>> Begin

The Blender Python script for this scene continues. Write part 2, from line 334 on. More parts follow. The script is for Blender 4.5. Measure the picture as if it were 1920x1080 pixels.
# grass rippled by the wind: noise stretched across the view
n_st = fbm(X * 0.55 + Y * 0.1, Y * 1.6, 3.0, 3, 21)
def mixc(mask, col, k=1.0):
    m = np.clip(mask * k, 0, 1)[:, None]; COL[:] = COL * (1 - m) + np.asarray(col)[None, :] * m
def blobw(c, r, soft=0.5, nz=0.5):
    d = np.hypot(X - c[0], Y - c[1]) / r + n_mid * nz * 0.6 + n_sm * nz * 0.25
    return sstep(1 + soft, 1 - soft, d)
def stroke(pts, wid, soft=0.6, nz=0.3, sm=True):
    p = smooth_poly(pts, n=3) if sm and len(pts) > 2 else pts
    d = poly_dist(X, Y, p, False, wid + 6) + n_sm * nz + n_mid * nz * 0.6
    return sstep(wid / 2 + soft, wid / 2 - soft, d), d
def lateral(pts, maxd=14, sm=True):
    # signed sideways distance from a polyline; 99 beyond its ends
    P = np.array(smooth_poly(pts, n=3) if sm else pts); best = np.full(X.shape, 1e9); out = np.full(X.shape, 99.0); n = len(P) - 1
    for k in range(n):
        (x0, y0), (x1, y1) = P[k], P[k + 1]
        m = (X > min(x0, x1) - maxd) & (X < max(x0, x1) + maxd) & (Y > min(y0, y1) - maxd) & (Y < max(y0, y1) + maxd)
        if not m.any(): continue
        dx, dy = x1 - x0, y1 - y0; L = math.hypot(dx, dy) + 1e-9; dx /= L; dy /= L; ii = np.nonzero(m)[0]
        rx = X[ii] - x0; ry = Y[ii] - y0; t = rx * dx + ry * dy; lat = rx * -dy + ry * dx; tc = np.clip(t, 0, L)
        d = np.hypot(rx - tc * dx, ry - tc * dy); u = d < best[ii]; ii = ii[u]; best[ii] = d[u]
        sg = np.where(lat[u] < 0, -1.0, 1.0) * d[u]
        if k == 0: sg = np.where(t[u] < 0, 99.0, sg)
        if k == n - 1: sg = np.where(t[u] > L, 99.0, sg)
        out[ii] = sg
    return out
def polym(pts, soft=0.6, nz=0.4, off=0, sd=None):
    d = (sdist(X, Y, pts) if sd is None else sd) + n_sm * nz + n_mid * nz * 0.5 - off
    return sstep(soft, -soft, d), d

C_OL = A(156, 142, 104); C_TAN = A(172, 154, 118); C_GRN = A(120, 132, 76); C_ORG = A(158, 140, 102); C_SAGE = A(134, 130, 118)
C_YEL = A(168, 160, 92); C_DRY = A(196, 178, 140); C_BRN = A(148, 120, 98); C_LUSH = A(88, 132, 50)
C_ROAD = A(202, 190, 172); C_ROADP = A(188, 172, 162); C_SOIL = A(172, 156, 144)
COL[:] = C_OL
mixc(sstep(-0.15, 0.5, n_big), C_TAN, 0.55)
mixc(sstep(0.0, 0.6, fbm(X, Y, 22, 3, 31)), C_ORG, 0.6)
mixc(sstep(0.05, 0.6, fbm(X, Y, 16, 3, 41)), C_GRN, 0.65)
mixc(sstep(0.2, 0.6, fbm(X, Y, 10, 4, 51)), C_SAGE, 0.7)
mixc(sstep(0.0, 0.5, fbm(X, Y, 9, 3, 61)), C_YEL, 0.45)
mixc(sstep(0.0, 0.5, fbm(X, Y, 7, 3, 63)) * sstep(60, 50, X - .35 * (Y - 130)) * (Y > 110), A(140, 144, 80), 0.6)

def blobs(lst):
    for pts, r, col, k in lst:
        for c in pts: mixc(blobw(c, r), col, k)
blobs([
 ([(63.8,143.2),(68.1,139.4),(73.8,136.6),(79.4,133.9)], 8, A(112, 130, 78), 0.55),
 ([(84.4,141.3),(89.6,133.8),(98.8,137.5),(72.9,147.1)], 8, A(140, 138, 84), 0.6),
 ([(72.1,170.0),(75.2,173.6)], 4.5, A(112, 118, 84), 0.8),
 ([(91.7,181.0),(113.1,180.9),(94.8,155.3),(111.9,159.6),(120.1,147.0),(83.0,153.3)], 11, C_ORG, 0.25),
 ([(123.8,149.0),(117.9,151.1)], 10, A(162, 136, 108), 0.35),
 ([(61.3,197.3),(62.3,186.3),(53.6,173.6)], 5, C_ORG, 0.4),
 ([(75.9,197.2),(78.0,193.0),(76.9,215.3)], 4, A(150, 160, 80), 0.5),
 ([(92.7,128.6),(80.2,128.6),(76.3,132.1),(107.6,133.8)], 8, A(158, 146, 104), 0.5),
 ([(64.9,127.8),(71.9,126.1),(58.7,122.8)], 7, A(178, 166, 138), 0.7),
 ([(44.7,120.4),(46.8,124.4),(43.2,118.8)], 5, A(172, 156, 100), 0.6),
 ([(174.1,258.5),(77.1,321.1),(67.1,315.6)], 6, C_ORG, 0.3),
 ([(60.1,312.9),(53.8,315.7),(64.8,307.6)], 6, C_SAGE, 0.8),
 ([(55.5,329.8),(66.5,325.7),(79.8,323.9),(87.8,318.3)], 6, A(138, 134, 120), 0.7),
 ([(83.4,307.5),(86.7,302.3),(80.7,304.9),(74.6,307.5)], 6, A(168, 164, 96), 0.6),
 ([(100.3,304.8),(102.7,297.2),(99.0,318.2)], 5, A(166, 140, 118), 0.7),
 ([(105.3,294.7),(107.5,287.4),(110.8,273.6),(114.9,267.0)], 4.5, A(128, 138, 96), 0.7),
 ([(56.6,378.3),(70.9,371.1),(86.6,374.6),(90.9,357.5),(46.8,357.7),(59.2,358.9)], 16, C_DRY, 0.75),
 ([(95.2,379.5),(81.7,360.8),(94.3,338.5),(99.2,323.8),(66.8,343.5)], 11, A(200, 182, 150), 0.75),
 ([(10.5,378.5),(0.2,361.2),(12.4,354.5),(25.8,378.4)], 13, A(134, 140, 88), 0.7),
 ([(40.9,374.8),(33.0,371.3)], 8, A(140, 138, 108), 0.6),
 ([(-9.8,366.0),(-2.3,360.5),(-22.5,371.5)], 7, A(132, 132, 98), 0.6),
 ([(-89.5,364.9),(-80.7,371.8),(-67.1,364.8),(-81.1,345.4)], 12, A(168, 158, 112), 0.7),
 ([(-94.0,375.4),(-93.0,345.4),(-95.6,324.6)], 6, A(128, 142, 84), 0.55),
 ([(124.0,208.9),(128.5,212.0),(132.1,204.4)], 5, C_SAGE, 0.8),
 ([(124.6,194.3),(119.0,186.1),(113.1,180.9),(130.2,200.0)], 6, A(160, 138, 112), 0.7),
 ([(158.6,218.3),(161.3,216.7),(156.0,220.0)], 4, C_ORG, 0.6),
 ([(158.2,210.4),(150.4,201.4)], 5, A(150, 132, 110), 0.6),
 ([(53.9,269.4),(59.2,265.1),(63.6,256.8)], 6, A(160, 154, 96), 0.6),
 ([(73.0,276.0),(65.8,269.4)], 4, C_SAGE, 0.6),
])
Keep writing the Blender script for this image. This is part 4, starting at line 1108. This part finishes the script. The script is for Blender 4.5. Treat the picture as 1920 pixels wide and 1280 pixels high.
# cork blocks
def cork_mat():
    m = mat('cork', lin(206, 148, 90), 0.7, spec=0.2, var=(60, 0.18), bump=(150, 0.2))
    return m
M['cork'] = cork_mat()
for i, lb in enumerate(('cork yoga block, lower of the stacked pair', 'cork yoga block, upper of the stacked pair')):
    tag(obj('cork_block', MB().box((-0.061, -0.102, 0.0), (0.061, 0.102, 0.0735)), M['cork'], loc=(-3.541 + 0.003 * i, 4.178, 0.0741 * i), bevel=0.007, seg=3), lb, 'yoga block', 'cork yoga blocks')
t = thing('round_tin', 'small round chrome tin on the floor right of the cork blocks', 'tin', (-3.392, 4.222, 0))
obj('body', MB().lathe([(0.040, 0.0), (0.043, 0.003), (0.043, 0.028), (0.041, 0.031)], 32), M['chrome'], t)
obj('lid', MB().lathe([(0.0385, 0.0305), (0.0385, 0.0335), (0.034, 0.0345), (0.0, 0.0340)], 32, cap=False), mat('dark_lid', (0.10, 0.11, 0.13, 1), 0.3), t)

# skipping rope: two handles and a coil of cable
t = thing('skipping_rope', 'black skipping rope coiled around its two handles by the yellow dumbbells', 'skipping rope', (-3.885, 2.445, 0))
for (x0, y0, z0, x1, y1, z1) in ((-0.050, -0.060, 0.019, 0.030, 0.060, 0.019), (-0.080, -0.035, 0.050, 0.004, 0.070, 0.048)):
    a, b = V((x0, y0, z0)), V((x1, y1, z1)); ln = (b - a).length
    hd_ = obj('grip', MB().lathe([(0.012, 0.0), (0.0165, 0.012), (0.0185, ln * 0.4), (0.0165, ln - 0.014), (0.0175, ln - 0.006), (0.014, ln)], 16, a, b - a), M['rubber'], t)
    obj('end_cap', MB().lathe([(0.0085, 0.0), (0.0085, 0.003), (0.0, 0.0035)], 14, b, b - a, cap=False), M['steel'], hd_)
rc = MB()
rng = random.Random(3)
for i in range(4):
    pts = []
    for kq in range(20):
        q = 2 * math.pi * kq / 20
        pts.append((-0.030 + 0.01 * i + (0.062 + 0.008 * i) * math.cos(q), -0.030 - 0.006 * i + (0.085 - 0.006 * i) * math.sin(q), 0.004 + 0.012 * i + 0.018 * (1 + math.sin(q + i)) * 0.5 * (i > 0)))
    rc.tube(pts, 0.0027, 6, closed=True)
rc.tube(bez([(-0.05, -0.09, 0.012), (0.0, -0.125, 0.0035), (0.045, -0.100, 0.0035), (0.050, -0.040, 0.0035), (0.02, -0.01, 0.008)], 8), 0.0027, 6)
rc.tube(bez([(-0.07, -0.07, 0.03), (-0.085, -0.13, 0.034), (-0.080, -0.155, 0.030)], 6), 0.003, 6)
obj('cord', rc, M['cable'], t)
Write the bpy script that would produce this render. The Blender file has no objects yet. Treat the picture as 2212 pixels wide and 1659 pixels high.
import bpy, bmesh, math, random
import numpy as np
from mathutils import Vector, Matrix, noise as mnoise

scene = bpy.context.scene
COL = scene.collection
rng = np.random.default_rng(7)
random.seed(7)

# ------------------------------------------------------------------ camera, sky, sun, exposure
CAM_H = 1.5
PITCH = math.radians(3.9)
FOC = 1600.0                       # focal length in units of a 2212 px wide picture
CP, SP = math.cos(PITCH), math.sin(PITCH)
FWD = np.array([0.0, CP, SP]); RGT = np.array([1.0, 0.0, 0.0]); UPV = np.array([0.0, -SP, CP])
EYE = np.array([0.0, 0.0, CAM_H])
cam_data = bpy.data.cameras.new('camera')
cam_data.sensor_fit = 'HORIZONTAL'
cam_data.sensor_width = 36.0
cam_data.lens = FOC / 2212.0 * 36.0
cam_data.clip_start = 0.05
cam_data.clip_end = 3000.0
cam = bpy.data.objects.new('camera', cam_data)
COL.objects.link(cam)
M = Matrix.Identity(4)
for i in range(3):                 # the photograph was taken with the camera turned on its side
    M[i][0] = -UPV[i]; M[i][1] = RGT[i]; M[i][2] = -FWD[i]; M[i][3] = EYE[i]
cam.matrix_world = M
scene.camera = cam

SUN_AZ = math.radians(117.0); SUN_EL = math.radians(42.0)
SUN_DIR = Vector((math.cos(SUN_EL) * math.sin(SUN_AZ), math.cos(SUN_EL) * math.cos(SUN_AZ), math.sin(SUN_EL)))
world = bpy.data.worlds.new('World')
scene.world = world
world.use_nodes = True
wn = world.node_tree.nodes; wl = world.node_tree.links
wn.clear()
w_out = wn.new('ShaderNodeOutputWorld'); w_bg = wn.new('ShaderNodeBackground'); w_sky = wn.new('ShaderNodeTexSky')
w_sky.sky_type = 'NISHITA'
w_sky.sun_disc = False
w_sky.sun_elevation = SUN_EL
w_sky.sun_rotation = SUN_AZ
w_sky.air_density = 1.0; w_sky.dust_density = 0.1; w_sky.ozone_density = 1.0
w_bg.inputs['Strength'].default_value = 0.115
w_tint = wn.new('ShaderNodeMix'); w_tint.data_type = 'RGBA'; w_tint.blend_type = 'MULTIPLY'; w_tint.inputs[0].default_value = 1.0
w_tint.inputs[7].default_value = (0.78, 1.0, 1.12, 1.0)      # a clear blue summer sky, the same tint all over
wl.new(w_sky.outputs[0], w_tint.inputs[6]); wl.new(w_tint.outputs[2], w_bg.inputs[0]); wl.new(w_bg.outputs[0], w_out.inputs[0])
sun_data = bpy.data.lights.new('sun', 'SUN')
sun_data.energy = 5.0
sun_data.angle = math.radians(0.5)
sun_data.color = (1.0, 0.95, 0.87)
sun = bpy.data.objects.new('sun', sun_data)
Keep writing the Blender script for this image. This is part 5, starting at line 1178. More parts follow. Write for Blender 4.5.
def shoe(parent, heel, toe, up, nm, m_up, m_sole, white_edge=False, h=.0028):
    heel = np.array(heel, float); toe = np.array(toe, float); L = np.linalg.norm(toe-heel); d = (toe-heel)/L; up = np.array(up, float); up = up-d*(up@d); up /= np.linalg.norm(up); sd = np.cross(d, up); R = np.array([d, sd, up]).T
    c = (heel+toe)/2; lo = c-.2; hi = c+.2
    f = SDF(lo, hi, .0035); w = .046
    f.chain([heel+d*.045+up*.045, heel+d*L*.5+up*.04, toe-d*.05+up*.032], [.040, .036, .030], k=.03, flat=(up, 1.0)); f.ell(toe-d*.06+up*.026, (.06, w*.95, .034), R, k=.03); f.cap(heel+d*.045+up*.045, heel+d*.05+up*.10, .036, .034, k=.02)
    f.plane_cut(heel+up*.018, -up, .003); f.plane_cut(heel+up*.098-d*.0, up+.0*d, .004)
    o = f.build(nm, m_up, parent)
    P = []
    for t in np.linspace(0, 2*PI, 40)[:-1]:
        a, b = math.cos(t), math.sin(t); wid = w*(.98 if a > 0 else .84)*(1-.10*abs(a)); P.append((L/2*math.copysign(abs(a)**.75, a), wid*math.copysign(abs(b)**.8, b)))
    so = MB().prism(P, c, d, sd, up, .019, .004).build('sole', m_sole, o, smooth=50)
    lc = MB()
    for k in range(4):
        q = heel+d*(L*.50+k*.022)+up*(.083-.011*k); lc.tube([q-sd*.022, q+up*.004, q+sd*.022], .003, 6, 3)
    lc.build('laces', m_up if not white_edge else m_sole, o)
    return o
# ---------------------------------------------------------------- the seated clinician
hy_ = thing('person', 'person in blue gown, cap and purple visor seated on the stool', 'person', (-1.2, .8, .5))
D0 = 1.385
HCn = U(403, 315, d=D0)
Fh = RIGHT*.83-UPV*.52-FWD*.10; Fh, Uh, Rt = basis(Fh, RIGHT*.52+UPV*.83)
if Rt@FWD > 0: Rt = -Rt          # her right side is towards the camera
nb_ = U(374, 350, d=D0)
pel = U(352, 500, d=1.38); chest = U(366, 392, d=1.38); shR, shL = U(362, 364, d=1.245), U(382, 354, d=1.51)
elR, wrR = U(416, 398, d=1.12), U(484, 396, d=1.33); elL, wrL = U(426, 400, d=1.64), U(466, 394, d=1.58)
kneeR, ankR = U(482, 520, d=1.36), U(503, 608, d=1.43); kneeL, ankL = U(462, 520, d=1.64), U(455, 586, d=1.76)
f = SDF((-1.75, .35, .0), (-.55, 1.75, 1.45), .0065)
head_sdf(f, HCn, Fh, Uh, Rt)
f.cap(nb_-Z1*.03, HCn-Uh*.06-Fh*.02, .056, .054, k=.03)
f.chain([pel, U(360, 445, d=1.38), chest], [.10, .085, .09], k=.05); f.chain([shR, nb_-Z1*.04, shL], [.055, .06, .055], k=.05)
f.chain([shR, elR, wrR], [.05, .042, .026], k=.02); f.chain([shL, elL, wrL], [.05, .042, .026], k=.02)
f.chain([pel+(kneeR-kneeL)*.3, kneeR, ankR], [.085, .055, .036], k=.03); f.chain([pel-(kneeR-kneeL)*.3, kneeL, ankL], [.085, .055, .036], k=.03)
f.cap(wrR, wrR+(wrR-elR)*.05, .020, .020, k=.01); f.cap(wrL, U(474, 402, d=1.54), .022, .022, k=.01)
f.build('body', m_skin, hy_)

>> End

### TASK TO COMPLETE
Both the line with "Write the bpy" and the line with "random.seed(7)" belong in the extract, along with every line between them; set down those lines exactly and only.

### WRITTEN SOLUTION
Write the bpy script that would produce this render. The Blender file has no objects yet. Treat the picture as 2212 pixels wide and 1659 pixels high.
import bpy, bmesh, math, random
import numpy as np
from mathutils import Vector, Matrix, noise as mnoise

scene = bpy.context.scene
COL = scene.collection
rng = np.random.default_rng(7)
random.seed(7)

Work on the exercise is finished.